In the eight years prior to Driesell’s arrival at College Park, the Terps had endured six losing seasons, averaging only 10 wins a season. There had only been two 20-win seasons in the history of the school, prior to Driesell adding ten 20-win seasons (and three 19-win seasons). When Driesell arrived in 1969, Maryland had only one nationally ranked team in the school’s history. Under Lefty’s leadership, the Basketball program achieved Five Top 10 rankings, two Final Top 11, two Final 18 rankings and made two Elite Eight appearances in NCAA tournament play.


The five years prior to Driesell, JMU was averaging 12 wins per season. Driesell led the Dukes to five consecutive regular season conference championships and five consecutive years of post season play. In 1994, JMU lost by 2 points in the NCAA tournament to Florida, who advanced to the Final Four.

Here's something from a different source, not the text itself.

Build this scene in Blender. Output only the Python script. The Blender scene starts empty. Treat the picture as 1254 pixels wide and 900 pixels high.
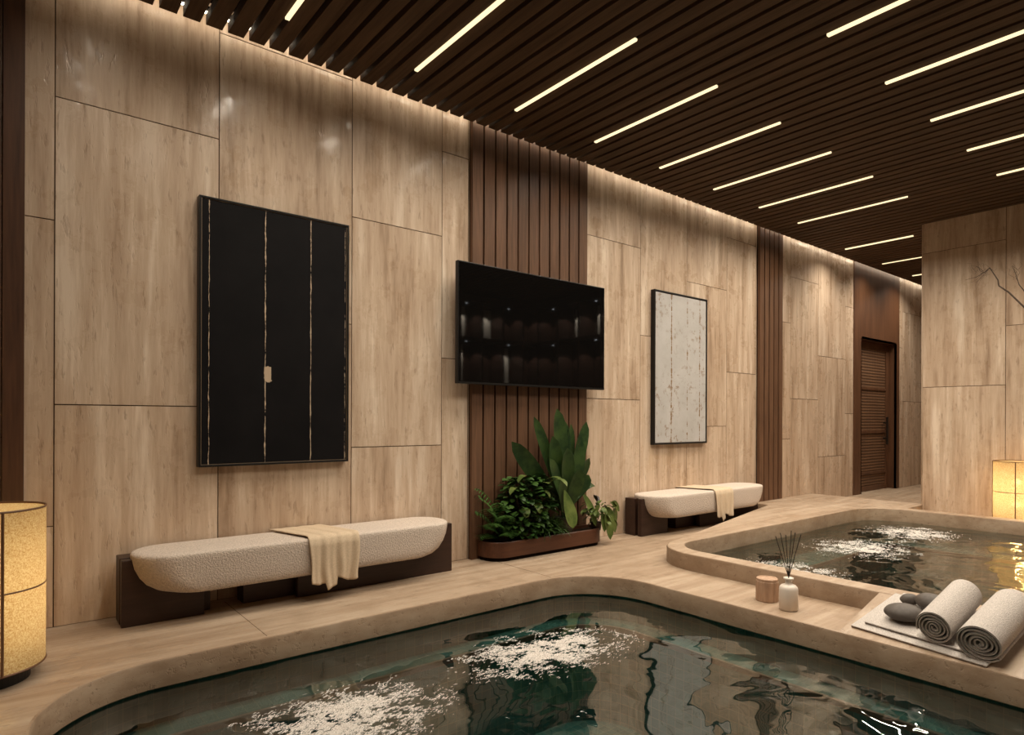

The Panthers only had three winning seasons in the history of the school prior to Driesell’s arrival in Atlanta. It had taken the program 274 games to accumulate 50 wins. Driesell reached his 50th win after coaching just 87 games at GSU. Driesell averaged 20 wins per season, leading the Panthers to two post-season bids. In 2001, GSU advanced to the second round of NCAA tournament play, beating Wisconsin (Final Four Contenders in 2000) and losing to Maryland, who advanced to the Final Four.